Decision:  The Court rejected UMNB’s argument that the Minister had breached the duties of procedural fairness:

[41]           The applicant argues that the respondent should have disclosed the two documents prepared by Ms Eastman and provided an opportunity to speak directly to the Director. It also questions Ms Desrosiers’s statement that she did not rely on Ms Eastman’s 2006 analysis. It implies that it was unfair for Ms Eastman to prepare the 2014 analysis because she had a closed mind. The applicant suggests that Ms Desrosiers impermissibly made the decision instead of Mr Nault.
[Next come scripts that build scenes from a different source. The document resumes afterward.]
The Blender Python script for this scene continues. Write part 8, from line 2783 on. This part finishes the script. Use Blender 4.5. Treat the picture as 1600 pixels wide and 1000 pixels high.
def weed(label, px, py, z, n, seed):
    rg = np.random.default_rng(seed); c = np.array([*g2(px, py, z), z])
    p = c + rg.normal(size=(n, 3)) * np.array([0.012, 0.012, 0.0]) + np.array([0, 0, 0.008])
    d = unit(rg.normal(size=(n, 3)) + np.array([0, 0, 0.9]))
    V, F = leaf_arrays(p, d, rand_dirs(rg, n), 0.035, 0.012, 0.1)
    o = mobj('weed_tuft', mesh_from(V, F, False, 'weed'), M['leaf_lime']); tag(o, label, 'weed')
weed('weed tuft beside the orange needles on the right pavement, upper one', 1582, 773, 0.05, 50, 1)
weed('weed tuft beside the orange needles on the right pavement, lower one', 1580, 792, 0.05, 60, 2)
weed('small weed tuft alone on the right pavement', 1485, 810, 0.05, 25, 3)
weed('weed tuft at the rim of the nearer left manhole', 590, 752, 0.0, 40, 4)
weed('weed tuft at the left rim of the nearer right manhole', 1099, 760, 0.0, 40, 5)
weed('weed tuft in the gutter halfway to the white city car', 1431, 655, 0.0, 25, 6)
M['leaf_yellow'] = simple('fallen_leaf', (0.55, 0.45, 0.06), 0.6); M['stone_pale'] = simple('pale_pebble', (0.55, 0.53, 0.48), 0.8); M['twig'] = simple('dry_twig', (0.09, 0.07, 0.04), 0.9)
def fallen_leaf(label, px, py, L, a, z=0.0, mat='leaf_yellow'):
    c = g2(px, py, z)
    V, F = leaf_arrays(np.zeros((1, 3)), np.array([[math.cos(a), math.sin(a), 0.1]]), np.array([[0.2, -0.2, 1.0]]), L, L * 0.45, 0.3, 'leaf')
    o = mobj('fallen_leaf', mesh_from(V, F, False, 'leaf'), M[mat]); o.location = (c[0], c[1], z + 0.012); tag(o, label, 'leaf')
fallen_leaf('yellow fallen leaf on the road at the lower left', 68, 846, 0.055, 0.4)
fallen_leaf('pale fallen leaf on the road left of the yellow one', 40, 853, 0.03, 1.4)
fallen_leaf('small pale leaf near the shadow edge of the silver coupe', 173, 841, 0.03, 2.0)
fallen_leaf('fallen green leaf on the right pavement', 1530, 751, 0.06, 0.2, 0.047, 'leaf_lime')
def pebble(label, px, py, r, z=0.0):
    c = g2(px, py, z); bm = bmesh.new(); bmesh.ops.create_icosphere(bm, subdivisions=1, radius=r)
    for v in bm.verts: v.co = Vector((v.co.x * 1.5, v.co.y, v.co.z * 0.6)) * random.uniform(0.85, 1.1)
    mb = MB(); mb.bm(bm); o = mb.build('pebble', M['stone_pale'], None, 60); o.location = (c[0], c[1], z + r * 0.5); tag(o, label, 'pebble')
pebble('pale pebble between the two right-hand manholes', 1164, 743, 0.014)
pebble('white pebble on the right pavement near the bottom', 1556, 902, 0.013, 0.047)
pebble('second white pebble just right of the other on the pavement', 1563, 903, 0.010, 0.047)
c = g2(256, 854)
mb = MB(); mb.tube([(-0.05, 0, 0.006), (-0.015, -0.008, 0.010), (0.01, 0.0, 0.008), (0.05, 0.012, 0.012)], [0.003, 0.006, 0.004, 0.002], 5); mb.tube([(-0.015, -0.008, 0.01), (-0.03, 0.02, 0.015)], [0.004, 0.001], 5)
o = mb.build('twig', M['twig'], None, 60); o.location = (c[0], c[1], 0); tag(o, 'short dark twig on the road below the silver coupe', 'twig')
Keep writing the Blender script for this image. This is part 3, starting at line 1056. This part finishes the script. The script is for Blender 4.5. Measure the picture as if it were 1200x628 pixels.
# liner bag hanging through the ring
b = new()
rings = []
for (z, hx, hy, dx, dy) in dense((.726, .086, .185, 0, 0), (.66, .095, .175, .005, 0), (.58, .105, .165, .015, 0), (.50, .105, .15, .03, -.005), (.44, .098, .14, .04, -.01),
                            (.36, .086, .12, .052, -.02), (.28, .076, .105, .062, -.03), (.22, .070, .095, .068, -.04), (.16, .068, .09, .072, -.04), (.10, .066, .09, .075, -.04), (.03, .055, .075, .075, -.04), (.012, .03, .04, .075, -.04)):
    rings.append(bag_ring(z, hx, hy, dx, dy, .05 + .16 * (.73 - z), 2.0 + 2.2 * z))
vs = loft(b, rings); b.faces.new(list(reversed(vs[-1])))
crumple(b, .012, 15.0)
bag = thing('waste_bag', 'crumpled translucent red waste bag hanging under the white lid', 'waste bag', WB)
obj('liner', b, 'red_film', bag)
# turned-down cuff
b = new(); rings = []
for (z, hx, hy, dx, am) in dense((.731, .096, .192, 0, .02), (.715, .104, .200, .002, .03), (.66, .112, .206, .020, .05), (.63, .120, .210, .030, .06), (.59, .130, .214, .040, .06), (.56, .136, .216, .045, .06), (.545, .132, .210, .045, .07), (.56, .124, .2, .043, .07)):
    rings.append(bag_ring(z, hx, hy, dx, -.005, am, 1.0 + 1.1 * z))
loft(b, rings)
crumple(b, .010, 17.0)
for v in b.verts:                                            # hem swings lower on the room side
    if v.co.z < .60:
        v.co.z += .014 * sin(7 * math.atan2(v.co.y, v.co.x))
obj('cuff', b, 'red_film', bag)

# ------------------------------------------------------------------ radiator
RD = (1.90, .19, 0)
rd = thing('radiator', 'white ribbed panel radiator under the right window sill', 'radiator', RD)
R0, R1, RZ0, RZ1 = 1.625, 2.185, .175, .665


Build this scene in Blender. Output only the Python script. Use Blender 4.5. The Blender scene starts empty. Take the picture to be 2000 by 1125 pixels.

It also argues that the decision-maker fettered his or her discretion by applying administrative policies instead of the law. At the hearing, the applicant further alleged that the respondent should have disclosed the changes made to the applicable internal policies in 2004. In its view, it smacks of unfairness to revoke a determination that was granted under the previous policies without such notice.

[42]           In my view, the applicant’s various allegations are wholly without merit.



[51]           Upon consideration of these authorities, it cannot be said that the decision-maker committed a reviewable error. He allowed the administrative policies and eligibility criteria to guide the exercise of his discretion but there is no indication that he was insensitive to the particular facts of the case. To the contrary, his reasons carefully discuss the applicant’s circumstances with respect to every relevant criterion. No criterion is arbitrarily elevated to the detriment of any other. The reasons conclude that granting a municipal determination would not advance the Minister’s tax policy objectives in view of the applicant’s specific activities. Clearly, the decision-maker did not allow any particular factor to predetermine his decision.

Similarly, the Court rejected the argument that the Minister had acted unreasonably in not continuing to accord UMNB municipal status:

[38]           Part IX of the Act concerns the Goods and Services Tax. Subsection 123(1) provides definitions, including a definition of “municipality”. According to paragraph (b) of that definition, the Minister may determine any “local authority” to be a municipality for the purposes of Part IX.

123(1)     
 123(1) 
 
“municipality”
 
 « municipalité »
 
« municipalité »
 
 “municipality”
 
“municipality” means 
 
 « municipalité »
 
(a) an incorporated city, town, village, metropolitan authority, township, district, county or rural municipality or other incorporated municipal body however designated, and  
 
a) Administration métropolitaine, ville, village,   canton, district, comté ou municipalité rurale constitués en personne morale ou autre organisme municipal ainsi constitué quelle qu’en soit la désignation;
 
(b) such other local authority as the Minister may determine to be a municipality for the purposes of this Part…   
 
b) telle autre administration locale à laquelle le ministre confère le statut de municipalité pour l’application de la présente partie…




[62]           The decision-maker reasonably characterized the UMNB’s main functions as conducting advocacy on behalf of its member municipalities and facilitating the flow of information between them. His conclusion that these functions do not justify a municipal determination was reasonably open to him. It is true that the First Schedule to the Municipalities Act does not purport to provide a comprehensive list of municipal services – but it is noteworthy that it does not contain any service which approximates those performed by the UMNB. While the UMNB provides a forum where municipalities may discuss their provision of these services and make requests related to these services to the provincial or federal governments, it does not actually perform these services on behalf of the municipalities. There is no evidence in the record of any fire departments, police stations or tourist offices administered by the UMNB. Given this factual matrix, the decision-maker could form the opinion that granting a municipal determination to the UMNB would not advance the Minister’s tax policy objectives.

[63]           I do not wish to be understood as minimizing the significance and utility of the services provided by the UMNB. Quite clearly, they are of great benefit to the residents of New Brunswick. It is possible that the Minister could have made a positive decision on the facts before him. However, “[t]he essence of discretion is that it can be exercised differently in different cases”: Waycobah First Nation, above, at para 43. It is not up to the Court to compel the Minister to exercise that discretion in one way. Indeed, on reasonableness review, the Court is not “developing, asserting and enforcing its own view of the matter”: Delios v Canada (Attorney General), 2015 FCA 117 at para 28.

[64]           In sum, the decision under review is transparent, justified and intelligible. This is enough on judicial review: Dunsmuir, above, at para 47. Once again, the Court does not shoulder the task of setting up a tax policy or pronouncing upon the wisdom of the Minister’s policy. Its task is simply to ensure that the Minister gives effect to his chosen policy in a manner which can be defended with respect to the facts and the law. In this case, that threshold was met. The Court has no reason to intervene.

As a result the Court dismissed the application for judicial review, with costs.